Mas, a emigração de nosso caro Aluisio foi para outro mundo e a de Graciliano foi a coisa mais insólita e grosseira que já se viu, uma deportação inopinada do homem que era então o diretor de Educação do Estado e ninguém sabe o que jamais fizera nem poderia fazer contra a segurança das instituições…
Também emigrei, há seis anos. Quando revi o velho Graça, pude sentir a distância que há entre a sua psicologia discutida, de pessimista visceral e amaríssimo, e a simplicidade do seu trato com os velhos conhecidos. Nada da mentalidade rude e angulosa que muitas de suas páginas indicam.

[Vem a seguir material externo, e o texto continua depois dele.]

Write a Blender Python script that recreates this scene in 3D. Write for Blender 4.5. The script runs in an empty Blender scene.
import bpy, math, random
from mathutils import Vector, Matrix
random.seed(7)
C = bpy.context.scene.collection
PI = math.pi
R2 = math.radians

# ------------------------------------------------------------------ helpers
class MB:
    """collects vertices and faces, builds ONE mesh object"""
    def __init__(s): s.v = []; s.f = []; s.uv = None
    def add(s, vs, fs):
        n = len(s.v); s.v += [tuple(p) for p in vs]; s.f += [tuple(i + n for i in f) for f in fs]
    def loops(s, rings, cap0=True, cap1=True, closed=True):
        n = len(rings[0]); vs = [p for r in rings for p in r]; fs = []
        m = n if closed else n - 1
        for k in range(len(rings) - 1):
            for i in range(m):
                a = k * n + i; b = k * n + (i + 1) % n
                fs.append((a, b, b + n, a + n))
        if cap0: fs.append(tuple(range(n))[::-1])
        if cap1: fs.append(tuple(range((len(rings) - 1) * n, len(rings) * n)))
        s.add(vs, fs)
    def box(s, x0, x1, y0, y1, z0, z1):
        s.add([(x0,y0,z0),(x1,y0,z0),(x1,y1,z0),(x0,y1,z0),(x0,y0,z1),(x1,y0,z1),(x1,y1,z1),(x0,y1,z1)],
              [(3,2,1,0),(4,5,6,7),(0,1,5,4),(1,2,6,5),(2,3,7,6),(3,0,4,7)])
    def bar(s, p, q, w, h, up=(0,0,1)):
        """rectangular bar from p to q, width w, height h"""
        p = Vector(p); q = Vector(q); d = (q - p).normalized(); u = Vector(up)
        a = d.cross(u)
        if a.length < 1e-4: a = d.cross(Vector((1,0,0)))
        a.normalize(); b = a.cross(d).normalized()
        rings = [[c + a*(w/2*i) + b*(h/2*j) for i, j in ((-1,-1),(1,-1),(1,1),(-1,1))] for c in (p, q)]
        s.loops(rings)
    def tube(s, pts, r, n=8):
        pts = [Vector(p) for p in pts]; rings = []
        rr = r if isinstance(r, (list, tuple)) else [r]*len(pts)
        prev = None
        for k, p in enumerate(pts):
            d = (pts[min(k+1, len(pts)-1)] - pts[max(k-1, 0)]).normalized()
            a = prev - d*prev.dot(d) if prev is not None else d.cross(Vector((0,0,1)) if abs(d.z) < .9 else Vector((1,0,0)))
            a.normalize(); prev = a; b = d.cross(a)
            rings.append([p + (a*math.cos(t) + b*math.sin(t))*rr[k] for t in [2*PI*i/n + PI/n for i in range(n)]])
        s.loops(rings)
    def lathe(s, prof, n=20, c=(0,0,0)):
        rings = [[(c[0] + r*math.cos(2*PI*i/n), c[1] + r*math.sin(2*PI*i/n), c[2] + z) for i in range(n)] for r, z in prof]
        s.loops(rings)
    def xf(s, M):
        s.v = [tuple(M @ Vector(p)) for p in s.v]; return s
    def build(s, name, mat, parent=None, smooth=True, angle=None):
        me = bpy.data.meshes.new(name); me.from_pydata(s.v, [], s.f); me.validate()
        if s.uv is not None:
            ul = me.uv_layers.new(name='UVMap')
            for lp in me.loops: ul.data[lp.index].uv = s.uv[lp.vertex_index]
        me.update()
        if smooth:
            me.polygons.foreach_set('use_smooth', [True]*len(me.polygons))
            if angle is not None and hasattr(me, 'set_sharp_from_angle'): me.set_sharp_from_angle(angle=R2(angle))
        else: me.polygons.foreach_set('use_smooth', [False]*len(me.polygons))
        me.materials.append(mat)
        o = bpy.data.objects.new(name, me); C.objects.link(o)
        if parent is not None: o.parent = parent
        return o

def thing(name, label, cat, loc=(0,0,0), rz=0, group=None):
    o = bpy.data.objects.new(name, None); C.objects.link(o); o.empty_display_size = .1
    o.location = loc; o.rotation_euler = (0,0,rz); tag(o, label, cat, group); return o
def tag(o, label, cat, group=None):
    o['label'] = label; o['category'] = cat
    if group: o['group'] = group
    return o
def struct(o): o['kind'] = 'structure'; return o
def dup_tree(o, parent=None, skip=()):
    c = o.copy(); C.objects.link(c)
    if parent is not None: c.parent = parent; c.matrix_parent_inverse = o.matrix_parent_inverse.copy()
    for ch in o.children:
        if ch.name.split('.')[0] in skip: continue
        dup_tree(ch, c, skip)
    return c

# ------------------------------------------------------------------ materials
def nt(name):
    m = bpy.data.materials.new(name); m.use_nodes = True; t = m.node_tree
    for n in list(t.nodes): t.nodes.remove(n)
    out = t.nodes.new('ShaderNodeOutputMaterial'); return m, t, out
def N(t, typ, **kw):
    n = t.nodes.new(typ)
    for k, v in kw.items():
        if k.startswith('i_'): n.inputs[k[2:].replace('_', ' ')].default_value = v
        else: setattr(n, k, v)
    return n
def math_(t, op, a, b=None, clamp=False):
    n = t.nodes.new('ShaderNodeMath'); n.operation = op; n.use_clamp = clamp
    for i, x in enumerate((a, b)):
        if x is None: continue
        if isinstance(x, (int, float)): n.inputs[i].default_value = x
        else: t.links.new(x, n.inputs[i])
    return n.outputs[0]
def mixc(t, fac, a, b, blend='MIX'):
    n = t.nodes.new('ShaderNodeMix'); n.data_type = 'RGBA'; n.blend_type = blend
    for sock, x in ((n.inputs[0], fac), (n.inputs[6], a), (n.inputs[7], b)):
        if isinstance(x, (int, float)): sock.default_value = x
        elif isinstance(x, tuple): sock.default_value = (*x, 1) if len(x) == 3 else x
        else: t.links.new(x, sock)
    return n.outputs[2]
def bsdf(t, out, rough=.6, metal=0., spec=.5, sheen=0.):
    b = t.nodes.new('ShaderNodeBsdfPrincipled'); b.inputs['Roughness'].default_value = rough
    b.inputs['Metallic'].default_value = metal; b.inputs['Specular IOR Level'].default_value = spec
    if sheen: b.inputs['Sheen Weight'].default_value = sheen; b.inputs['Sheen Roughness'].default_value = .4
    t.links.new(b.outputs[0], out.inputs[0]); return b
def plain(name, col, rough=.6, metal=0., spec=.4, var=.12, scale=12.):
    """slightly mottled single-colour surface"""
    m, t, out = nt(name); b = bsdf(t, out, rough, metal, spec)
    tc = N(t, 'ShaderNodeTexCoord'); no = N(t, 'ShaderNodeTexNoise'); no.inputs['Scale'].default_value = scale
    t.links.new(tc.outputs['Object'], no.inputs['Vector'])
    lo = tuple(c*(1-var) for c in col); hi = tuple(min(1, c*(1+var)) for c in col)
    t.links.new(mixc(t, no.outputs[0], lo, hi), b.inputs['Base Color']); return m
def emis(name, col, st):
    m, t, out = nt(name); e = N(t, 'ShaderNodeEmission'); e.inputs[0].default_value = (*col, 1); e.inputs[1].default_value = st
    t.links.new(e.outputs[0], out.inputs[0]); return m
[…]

Antes a cordialidade discreta, a atenção afável para os que julga merecedores de seu apreço.
Sofrera muito, desde o início de seu exílio forçado, o antigo prefeito que comunicava haver “enterrado tantos contos de réis no cemitério” e que se tornou um dos nossos maiores romancistas de seu tempo.
Aqui estão os contos, as “Histórias Incompletas“, um pequeno volume de cor alaranjada. A complexidade da natureza humana, o insondável, o processo do raciocínio e da aflição, a dissecação da dor e das paixões, tudo isso numa linguagem que eleva a dignidade do uso da palavra escrita — eis que são as páginas assinadas por Graciliano.

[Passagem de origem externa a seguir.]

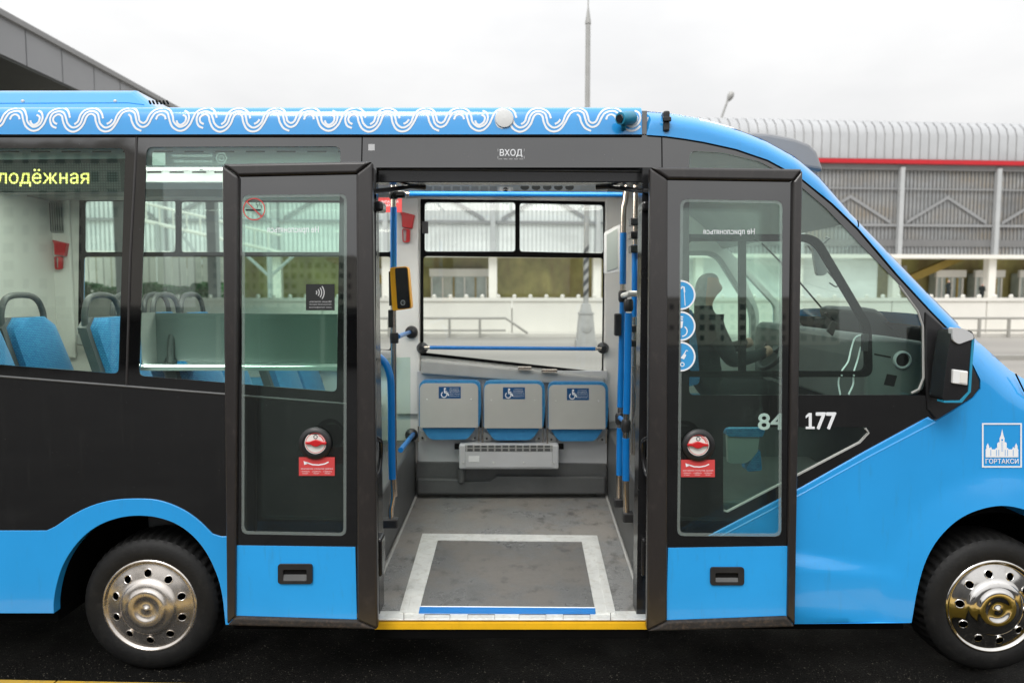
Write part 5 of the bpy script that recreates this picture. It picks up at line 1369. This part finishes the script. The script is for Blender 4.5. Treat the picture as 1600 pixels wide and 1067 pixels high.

Há muito não vejo o meu antigo chefe na imprensa oficial de Alagoas, outrora ossudo e de pele curtida e hoje rosado e quase loução. Ouço dizer que, hoje sim, está inteiramente politizado, faz conferências e debate, como se acreditasse em alguma coisa e tivesse esperanças o velho amargo e cético.

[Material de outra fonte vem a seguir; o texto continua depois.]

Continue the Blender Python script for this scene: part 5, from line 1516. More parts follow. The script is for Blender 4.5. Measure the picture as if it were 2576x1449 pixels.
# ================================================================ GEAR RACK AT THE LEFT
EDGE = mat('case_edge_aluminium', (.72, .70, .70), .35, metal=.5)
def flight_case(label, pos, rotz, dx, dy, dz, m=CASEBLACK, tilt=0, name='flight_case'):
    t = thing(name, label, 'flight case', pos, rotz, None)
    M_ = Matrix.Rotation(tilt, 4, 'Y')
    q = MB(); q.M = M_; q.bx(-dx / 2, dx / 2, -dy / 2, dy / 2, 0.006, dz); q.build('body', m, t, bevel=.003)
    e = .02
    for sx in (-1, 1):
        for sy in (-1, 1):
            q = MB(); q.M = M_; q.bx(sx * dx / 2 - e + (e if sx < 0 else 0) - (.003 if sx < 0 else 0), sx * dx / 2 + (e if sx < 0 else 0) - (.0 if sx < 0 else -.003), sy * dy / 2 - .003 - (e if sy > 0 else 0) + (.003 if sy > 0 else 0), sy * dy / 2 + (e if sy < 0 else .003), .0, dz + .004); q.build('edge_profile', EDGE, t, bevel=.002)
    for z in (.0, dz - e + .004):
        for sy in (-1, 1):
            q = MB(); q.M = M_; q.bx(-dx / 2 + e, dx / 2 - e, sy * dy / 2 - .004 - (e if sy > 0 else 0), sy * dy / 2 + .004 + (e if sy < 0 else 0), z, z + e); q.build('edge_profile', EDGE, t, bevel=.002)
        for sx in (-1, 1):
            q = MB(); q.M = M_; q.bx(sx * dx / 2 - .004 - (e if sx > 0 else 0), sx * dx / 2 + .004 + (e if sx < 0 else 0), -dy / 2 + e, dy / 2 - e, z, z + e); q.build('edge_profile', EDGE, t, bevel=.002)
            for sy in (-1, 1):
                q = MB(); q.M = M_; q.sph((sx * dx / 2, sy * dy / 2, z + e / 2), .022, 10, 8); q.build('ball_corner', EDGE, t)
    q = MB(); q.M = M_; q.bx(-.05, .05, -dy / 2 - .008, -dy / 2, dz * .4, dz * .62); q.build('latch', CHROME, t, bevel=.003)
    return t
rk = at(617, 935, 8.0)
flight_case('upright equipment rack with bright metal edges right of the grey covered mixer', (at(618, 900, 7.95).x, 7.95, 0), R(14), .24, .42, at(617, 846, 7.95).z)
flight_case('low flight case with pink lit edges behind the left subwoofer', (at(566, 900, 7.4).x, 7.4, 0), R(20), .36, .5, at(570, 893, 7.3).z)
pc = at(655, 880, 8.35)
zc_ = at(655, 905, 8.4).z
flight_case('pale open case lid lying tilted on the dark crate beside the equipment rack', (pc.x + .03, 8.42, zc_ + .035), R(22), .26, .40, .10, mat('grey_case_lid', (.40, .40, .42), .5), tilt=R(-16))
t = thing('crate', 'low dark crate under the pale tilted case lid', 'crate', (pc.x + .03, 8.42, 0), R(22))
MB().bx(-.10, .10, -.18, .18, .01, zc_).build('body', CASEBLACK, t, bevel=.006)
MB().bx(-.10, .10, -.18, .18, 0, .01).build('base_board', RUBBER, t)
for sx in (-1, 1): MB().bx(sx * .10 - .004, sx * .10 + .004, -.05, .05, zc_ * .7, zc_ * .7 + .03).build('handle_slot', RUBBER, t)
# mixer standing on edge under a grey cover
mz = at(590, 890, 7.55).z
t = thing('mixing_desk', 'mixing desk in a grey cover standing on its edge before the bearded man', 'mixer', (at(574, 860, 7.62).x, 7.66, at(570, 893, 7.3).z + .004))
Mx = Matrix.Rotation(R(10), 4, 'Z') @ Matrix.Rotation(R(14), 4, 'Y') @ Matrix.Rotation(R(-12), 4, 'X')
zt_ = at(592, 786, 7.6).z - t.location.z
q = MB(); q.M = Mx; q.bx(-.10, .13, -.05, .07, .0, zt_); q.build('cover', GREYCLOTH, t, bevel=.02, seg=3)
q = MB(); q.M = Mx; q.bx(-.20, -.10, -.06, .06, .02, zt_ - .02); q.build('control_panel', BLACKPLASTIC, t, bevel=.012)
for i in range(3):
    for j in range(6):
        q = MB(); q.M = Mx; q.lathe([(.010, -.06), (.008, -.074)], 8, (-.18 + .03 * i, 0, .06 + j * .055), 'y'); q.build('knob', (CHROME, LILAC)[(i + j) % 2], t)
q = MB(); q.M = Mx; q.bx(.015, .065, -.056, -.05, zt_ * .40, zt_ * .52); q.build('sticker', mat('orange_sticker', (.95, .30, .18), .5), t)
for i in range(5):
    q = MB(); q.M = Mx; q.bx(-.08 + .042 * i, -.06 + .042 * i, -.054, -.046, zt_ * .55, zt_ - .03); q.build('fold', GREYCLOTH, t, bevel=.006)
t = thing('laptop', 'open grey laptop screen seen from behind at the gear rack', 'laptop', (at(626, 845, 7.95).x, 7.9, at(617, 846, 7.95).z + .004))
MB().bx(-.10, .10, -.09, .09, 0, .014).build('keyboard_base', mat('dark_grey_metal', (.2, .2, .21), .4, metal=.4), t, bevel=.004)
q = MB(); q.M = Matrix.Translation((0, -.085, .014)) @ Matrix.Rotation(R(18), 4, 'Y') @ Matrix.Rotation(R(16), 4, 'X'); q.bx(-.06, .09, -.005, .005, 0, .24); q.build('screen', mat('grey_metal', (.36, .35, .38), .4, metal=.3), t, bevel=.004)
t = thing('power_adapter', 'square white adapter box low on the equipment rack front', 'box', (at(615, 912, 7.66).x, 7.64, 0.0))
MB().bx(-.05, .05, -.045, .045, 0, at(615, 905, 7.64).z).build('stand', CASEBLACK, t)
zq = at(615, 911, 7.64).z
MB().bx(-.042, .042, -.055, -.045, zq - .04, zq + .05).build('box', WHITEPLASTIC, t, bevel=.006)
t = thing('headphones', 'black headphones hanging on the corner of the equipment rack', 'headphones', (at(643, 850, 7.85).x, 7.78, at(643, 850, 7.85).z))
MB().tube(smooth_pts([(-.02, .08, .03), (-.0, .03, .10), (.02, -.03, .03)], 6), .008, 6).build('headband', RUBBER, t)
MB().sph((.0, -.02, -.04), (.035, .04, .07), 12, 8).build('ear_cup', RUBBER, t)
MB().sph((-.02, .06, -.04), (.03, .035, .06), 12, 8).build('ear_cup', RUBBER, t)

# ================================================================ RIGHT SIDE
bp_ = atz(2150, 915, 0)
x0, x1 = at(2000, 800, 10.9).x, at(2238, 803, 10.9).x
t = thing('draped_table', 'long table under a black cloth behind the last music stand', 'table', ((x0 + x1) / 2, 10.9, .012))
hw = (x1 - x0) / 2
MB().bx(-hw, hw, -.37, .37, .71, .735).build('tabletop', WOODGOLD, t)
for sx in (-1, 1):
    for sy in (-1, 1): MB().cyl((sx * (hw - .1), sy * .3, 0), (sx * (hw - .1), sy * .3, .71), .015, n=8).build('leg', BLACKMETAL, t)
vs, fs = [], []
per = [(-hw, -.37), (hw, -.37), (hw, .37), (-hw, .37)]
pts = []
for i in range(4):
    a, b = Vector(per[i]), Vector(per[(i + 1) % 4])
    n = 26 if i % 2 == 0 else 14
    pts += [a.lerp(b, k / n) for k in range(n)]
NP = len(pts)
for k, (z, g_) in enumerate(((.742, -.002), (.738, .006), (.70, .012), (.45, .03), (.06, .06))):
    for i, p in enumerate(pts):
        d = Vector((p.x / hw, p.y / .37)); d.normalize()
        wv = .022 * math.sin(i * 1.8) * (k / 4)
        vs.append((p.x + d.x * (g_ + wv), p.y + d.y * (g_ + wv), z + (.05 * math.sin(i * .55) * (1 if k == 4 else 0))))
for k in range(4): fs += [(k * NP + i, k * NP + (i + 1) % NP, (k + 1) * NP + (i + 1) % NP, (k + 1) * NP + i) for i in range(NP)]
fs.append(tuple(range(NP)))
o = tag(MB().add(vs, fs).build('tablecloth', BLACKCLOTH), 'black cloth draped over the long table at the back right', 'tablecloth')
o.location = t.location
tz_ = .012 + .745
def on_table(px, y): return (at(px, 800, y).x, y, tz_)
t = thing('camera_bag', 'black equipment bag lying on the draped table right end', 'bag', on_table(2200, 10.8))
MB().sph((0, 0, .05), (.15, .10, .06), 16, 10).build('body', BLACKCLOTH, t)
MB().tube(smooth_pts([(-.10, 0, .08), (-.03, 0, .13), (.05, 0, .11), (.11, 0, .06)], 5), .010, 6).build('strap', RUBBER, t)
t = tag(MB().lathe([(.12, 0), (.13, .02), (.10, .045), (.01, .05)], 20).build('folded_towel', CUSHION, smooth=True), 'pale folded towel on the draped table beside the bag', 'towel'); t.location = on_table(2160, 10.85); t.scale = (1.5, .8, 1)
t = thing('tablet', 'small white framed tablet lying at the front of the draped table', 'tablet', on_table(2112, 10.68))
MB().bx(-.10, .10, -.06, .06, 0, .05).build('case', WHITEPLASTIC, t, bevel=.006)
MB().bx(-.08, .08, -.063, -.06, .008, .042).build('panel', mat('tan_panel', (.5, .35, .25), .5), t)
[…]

Uso este pedaço de coluna para mandar-lhe o meu abraço, muito agradecido por considerar-me salvo daquela enchente grande, maior ainda do que se pensa porque, nesta dedicatória irônica, simboliza uma devastação incessante, numa devastação mesmo horrorosa, meu caro Graça.
Publicado no Diário de Notícias de 25 de agosto de 1946.
Ticianeli, recebendo seu blog, tive oportunidade, nesse 2020 que passou, de aprender muito da História de Alagoas; mas principalmente de admirar seu estilo raro e bem vindo – de nos deleitarmos com um jornalísmo totalmente literário. Parabéns por “serdes vós quem sois” e, ao contrário desses dois que “emigraram para o Rio de Janeiro,” ficou na TERRINHA deleitando os que ficaram por aí, e os migrantes – como eu!
Esta foto, onde vejo Dr. Théo, um dos maiores ALGOANOS de todos os tempos, ainda jovenzinho, é um presente de natal!
Bom 2021, paz e saúde, Luitgarde
Ticianeli, este é mais um trecho da História de Alagoas que você dá a seus leitores – agora como grande presente de esperança neste novo ano que nos chega.
Esta foto é uma das mais importantes imagens da história da literatura brasileira. Finalmente vejo José Auto ao lado de Rachel de Queiroz jovenzinha, quase da mesma idade de Dr. Théo Brandão – um dos seres humanos mais dignos e inteligentes nascidos nas Alagoas!
Obrigada pela escolha deste maravilhoso trabalho para nos incentivar a nunca desistir.